RISKS OF PARTICIPATING IN THE OFFER
Participating in the Offer involves a number of risks, including those described below. In addition, the risks described below are not the only risks facing ALX. Additional risks and uncertainties not currently known to us or that we currently deem to be immaterial also may materially adversely affect our business, financial condition and operating results. The risks described below, as well as the risk factors in our Quarterly Reports on Form 10-Q for our fiscal quarters ended March 31, 2024, June 30, 2024, and September 30, 2024, and our Annual Report on Form 10-K for our fiscal year ended December 31, 2023, filed with the SEC, each of which is incorporated by reference into this Offer, highlight some of the material risks of participating in this Offer. You should consider these risks carefully, and you are encouraged to speak with an investment and tax adviser as necessary before deciding whether to participate in the Offer. In addition, we urge you to read the sections in this Offer to Exchange discussing the tax consequences of participating in the exchange of options pursuant to the Offer, as well as the rest of this Offer to Exchange document, for a more in depth discussion of the risks that may apply to you before deciding to participate in the Offer.
In addition, this Offer and our SEC reports referred to above include “forward-looking statements” within the meaning of Section 27A of the Securities Act, and Section 21E of the Exchange Act, that are based on our management’s beliefs and assumptions and on information currently available to our management. Forward-looking statements include statements involve known and unknown risks, uncertainties, assumptions, and other factors that may cause our actual results, performance, or achievements to be materially different from any future results, performance, or achievements expressed or implied by the forward-looking statements. Forward-looking statements include statements that are not historical facts and can be identified by terms such as “anticipates,” “believes,” “could,” “seeks,” “estimates,” “expects,” “intends,” “may,” “plans,” “potential,” “predicts,” “projects,” “should,” “will,” “would,” or similar expressions and the negatives of those terms. These statements are based on our management’s beliefs and assumptions and on information currently available to our management. The documents we file with the SEC, including the reports referred to above, discuss some of the risks that could cause our actual results to differ from those contained or implied in the forward-looking statements. Factors that could cause or contribute to such differences include, but are not limited to, those identified below and those discussed in the section titled “Risk factors” included in our Quarterly Report on Form 10-Q for the quarters ended March 31, 2024, June 30, 2024, and September 30, 2024, and our Annual Report on Form 10-K for the year ended December 31, 2023. Furthermore, such forward-looking statements speak only as of the date hereof. Except as required by law, we undertake no obligation to update any forward-looking statements to reflect events or circumstances after the date of such statements.

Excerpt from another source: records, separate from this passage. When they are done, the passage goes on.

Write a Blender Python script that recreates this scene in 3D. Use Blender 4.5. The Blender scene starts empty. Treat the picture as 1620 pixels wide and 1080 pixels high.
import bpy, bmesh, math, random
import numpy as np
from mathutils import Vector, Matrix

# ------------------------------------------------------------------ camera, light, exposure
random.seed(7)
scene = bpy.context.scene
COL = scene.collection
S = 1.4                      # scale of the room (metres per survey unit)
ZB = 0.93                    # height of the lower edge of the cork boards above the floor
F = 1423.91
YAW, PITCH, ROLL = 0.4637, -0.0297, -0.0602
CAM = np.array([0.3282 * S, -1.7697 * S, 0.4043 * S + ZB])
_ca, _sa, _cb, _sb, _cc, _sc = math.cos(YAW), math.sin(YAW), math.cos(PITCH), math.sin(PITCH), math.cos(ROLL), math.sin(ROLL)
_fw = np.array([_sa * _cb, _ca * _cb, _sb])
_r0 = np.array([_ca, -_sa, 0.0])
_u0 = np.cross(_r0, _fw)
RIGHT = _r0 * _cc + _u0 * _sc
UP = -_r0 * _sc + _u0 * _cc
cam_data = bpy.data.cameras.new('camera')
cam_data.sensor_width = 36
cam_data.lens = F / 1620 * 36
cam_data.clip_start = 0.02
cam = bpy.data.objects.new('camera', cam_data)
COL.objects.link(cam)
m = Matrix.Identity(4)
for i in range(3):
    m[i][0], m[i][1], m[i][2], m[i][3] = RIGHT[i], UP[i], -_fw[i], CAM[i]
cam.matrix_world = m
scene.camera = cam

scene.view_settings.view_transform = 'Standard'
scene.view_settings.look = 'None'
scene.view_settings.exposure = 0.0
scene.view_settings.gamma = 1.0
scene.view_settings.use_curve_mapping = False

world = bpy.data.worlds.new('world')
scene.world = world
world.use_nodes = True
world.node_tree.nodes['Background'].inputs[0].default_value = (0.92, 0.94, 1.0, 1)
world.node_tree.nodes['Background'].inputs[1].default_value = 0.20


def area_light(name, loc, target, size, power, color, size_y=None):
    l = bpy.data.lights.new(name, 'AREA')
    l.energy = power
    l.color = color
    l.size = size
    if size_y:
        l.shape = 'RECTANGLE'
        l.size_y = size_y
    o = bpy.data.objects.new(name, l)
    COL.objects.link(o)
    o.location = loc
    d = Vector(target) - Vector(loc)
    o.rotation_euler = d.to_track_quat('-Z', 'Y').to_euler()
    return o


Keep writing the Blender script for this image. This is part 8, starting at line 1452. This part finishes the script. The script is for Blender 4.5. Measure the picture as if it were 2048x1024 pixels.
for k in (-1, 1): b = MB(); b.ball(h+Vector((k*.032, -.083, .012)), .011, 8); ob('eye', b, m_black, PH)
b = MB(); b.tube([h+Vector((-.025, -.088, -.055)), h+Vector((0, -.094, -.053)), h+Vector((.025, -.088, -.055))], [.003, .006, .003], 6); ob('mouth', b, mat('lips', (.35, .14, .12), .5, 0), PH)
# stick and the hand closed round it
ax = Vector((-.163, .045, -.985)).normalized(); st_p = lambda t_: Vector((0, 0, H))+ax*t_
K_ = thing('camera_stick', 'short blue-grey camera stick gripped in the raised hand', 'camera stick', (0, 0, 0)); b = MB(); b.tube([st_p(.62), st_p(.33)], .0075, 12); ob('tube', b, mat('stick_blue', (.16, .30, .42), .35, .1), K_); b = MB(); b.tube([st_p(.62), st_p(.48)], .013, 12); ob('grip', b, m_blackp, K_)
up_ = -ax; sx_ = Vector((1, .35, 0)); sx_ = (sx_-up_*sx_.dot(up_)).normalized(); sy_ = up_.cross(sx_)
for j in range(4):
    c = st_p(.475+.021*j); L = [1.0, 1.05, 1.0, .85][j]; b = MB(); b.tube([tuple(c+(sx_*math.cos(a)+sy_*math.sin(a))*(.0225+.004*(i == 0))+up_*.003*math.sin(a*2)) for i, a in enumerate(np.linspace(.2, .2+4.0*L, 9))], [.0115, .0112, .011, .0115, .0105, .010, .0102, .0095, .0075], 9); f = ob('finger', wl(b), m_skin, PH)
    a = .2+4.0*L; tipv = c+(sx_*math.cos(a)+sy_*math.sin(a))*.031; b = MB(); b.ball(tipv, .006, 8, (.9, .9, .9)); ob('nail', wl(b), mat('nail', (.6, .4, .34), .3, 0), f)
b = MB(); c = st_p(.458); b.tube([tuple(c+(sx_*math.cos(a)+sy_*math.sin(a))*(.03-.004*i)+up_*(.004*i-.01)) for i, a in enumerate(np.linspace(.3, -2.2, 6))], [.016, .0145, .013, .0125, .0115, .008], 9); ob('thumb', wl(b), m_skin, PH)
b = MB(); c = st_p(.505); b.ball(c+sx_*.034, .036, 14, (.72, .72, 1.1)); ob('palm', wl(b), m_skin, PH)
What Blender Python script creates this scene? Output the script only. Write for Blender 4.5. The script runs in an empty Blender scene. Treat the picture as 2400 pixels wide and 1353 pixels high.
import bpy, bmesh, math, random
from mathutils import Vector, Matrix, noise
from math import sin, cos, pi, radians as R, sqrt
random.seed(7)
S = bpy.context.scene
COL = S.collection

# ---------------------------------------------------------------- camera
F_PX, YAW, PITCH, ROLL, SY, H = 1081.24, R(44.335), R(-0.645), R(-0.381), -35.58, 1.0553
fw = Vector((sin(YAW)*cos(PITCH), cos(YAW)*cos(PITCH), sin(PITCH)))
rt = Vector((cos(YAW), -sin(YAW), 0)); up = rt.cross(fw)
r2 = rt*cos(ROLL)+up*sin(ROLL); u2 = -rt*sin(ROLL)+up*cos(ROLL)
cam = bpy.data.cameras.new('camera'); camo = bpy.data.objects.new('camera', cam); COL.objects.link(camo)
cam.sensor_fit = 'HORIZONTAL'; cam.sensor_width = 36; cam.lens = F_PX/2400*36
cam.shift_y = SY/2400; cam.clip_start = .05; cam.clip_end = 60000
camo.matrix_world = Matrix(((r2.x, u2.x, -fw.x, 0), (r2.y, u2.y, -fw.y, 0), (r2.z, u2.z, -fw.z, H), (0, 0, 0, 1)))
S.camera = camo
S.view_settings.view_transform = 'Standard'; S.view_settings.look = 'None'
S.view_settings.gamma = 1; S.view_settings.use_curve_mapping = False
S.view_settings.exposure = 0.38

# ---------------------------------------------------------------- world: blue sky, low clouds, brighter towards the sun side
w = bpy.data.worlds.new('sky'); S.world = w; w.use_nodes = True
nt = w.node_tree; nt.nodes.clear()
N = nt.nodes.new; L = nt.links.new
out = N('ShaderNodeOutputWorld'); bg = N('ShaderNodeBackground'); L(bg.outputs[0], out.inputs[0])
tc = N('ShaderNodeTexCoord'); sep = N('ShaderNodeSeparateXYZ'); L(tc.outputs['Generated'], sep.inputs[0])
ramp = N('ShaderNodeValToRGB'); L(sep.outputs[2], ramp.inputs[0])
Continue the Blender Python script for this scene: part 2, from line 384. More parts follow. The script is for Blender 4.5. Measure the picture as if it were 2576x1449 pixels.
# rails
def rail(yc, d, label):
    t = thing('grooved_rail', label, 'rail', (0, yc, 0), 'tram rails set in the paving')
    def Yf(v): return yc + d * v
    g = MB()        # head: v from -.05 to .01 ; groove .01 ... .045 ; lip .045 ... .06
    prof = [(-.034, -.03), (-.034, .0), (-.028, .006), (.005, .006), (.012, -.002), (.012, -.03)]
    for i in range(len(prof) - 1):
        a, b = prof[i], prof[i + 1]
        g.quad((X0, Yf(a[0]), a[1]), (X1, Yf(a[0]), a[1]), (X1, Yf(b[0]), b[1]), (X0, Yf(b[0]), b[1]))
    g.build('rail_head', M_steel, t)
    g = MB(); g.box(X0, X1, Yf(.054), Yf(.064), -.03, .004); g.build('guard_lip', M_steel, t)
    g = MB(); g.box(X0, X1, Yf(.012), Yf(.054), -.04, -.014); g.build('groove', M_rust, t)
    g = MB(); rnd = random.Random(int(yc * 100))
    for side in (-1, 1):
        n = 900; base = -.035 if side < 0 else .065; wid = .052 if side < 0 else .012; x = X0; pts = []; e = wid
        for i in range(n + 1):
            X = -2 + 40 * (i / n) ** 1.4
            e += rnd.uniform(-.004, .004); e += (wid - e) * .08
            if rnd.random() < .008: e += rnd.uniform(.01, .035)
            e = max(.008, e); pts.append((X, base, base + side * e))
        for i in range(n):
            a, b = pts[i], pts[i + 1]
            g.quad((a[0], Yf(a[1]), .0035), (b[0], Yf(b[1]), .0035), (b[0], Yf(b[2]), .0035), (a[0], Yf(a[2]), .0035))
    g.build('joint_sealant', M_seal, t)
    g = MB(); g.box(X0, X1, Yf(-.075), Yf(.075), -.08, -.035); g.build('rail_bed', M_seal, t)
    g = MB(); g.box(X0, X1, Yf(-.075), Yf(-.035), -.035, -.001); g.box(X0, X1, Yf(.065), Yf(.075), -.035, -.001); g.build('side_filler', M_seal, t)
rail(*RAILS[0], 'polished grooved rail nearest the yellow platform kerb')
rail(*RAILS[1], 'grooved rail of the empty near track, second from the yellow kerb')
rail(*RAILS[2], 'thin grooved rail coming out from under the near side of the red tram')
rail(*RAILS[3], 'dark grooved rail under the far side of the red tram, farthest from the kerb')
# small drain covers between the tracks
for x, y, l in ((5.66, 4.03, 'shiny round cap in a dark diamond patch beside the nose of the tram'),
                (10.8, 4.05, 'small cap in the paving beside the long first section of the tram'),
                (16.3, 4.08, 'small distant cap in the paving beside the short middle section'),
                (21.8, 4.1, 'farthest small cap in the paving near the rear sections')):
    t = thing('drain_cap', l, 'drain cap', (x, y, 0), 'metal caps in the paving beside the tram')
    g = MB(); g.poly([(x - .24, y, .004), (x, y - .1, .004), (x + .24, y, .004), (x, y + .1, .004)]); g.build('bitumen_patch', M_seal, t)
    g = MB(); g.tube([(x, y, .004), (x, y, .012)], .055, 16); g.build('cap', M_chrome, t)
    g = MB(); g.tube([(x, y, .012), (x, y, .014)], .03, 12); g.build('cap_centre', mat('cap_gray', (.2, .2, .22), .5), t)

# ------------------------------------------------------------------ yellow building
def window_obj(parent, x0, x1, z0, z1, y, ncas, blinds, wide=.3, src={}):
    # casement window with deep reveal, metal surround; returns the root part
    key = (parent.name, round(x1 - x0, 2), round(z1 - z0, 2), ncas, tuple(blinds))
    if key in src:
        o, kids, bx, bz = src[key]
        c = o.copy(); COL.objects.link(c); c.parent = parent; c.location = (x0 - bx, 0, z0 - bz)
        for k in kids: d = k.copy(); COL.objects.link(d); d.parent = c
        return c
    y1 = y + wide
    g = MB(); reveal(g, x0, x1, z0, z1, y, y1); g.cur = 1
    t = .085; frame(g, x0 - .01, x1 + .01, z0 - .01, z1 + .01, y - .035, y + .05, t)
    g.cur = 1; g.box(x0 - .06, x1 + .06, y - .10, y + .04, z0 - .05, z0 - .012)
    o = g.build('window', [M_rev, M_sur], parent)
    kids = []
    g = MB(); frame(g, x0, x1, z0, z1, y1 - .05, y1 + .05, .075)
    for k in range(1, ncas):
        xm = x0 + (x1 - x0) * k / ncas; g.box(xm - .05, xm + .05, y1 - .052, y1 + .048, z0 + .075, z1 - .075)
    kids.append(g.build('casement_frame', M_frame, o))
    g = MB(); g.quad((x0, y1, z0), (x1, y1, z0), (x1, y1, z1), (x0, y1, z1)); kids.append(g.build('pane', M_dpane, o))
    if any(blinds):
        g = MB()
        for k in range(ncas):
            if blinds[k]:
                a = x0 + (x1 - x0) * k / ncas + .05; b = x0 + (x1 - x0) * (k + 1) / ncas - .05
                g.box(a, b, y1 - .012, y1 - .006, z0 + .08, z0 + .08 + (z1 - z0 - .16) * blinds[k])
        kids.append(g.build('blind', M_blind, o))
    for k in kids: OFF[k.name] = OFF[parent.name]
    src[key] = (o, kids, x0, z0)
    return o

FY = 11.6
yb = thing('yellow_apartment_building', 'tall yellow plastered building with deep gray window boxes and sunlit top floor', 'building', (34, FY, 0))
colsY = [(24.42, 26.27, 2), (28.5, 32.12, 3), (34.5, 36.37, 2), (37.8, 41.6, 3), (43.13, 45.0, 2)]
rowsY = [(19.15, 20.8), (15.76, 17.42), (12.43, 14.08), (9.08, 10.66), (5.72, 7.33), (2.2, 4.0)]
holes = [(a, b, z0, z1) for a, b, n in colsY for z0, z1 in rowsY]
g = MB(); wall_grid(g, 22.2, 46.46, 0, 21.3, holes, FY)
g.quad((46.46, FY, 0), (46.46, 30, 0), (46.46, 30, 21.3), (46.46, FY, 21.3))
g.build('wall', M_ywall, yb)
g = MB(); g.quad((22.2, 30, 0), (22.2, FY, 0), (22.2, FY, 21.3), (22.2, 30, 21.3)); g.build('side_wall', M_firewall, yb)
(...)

Risks Related to Participating in the Offer
Any new options granted to you in the Offer will be entirely unvested as of the new option grant date and will vest over a prescribed time period. You may not exercise these options until they vest, and such vesting generally requires that you remain in the service of ALX or its subsidiaries. If your service with us terminates for any or no reason, your unvested new options may expire automatically.
New options granted to you will be unvested as of the new option grant date and subject to a new vesting schedule. This is true even if your exchanged options are already partially or 100% vested. Vesting generally requires the passage of time and that your services to us or any of our subsidiaries continue through each vesting date. If you do not remain an employee or other service provider with us or any of our subsidiaries through each date your new options vest, you may not have the right to purchase all of the shares subject to those new options. Instead, the unvested portion of your new options generally will expire immediately upon your termination. As a result, you may not receive any value from your new options. Nothing in the Offer should be construed to confer upon you the right to remain an employee of ALX or any of its subsidiaries. The terms of your employment with us remain unchanged. We cannot guarantee or provide you with any assurance that you will not be subject to a termination of your services or that you will otherwise remain employed until the expiration date and the new option grant date or thereafter.
Furthermore, although we currently are not anticipating a merger or acquisition, a transaction involving us, such as a merger or other acquisition, could result in a reduction in our workforce. If your employment or other service with us or any of our subsidiaries terminates before part or all of your new options vest, you may not receive any value from the unvested portion of the new options.